Supply and demand has also so far been unaffected with 67% of
letting agents seeing no change in supply and 64% reporting no change in the
number of people looking to rent. Scottish
letting agents have reported a surge in interest from landlords in recent
weeks, showing the confidence in the Scottish market.
Lenders are continuing to offer very good rates on buy to let
mortgages which is proving to be attractive to Scotland’s many landlords and
investors, who typically reside within Scotland.
Robert Young, author of the Scottish Property Blog series
says “Inch by inch, we are beginning to see what life will be like in the post
Brexit vote world and there is evidence that life will continue .... as if it
wouldn’t. There is not enough housing
being built to satisfy the increased demand for housing – this supply and
demand imbalance will not be fundemantely affected by the aftermath of the
Brexit vote, whatever the aftermath may be”.
It is worth bearing in mind that for the majority of people
property investment is a long term (10-20 year) strategy. If this is so, then it is a case of
weathering the storm, and things should be OK.
In the long term things will pick up if there is a blip. Currently buyers are being a little cautious
which may present itself as an opportunity as fewer people will be jumping in
with both feet.
RICS , the surveyors’ professional body, has published advice
on its website to members about valuations post-Brexit. It strongly
implies that surveyors may be in danger of stating too high a price in their
valuation reports. It suggests a form of wording which essentially
advises customers that the valuation may not be reliable as the “probability”
of that price being achieved in the event of a sale “has reduced”. So what does this mean for buy to let
property investors? It means that sellers are more likely to be open to
price negotiation at the moment so you could ‘bag yourself a bargain’!

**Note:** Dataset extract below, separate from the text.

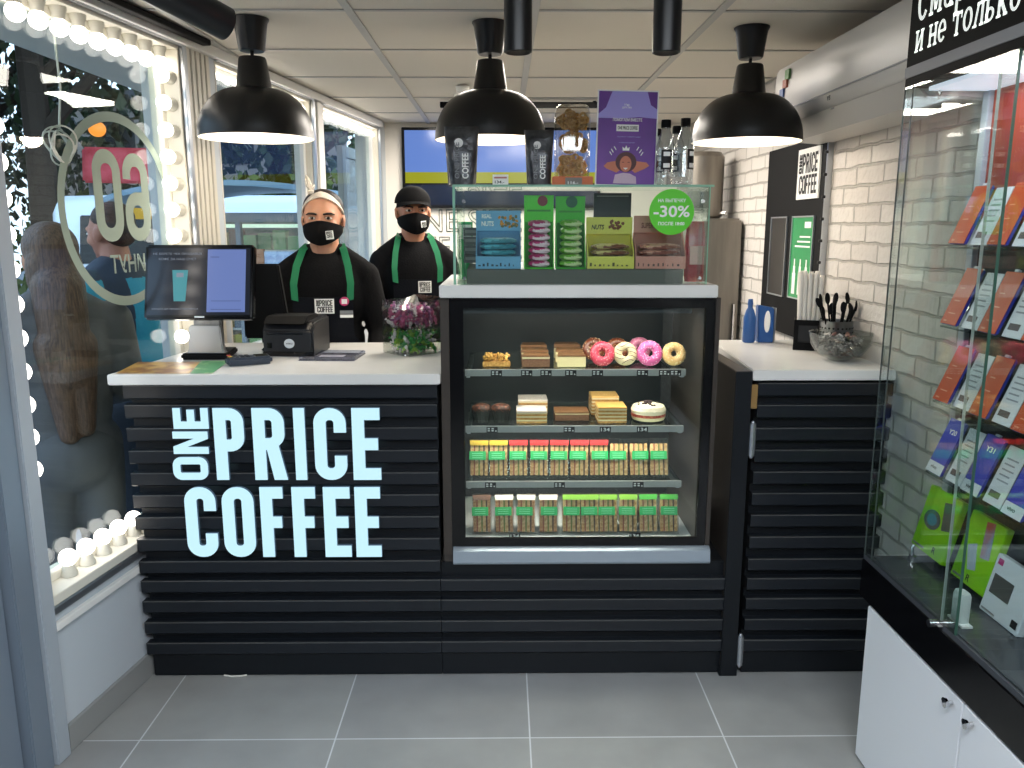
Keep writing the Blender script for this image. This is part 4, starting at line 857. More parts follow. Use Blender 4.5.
# cookie container
x = at(574, 0, Y=2.73).x; t = thing('cookie_container', 'tall clear container of stacked cookies on an orange base', 'cookie container', (x, 2.73, ZS))
MB().prism([(-.066, -.045), (.066, -.045), (.062, .05), (-.062, .05)], 0, .03).build('orange_base', mat('orange_card', 'c8632c', .45), t, local=True, bevel=.002)
MB().box(-.024, -.0468, .004, .03, -.0455, .026).build('price_label', mat('label_grey', '7a756e', .5), t, local=True); text('116.-', 'print', M['paper'], t, (x+.001, 2.73-.0472, ZS+.010), (1, 0, 0), (0, 0, 1), .009, .034, bold=.02)
MB().ring([[(w_*math.copysign(abs(math.cos(v))**.5, math.cos(v)), .04*w_/.058*math.copysign(abs(math.sin(v))**.5, math.sin(v)), z) for v in [2*PI*i/28 for i in range(28)]] for w_, z in ((.056, .031), (.058, .06), (.057, .228), (.05, .25), (.044, .254))]).build('clear_jar', clear('jar_plastic', 'e9e6e0', .10, .05), t, local=True)
for k in range(3):
    c = thing('cookie_pile', 'round pile of golden butter cookies in the tall container, %s from the bottom' % ORD[k], 'cookies', (x, 2.73, ZS+.038+.070*k), group='cookie piles in the container')
    mb = MB(); rng = random.Random(k)
    for j in range(46):
        a = rng.uniform(0, 2*PI); q = .040*math.sqrt(rng.random()); zz = rng.uniform(.004, .055); q *= math.sqrt(max(.1, 1-((zz-.025)/.04)**2))
        mb.torus((q*math.cos(a)*1.1, q*math.sin(a)*.75, zz), .0095, .0042, 10, 6, Q=Euler((rng.random()*3, rng.random()*3, 0)).to_matrix())
    mb.build('cookies', mat('cookie%d' % k, ('e8c488', 'd8b070', 'c8a060')[k], .6, noise=(150, ('d0a25c', 'bc9050', 'a88248')[k], .4, .6)), c, local=True); c['kind'] = 'stuff'
# poster
p, q = at(596.5, 89, Y=2.70), at(655.5, 178.5, Y=2.70)
t = thing('purple_poster', 'purple poster with a smiling person holding their head, standing on the snack stand', 'poster', ((p.x+q.x)/2, 2.70, ZS), rot=(math.radians(-3), math.radians(1.2), 0))
w, h = (q.x-p.x)/2, p.z-ZS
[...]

In summary, we don’t know what the effect of Brexit will be
on the local market yet. We don’t know how long it will take to trigger Article
50 and, once it is triggered, we don’t know how long it might take to sort all
of the issues out. However, if we look
at the performance of the rental market (see accompanying newsletter article on
the Private Rented Sector) we do know there is a huge and growing demand for
rental property.
For now the rental market remains calm, with no immediate
fallout. The government needs to
incentivise landlords to stay in the Private Rented Sector, and needs to
encourage institutional investors to stay in the market. If these 2 groups pull away, tenants will be
further affected as the lack of supply (which is already chronic) will push up
rents.
The Falkirk Property Blog will keep you posted on any post
Brexit changes if and when they happen.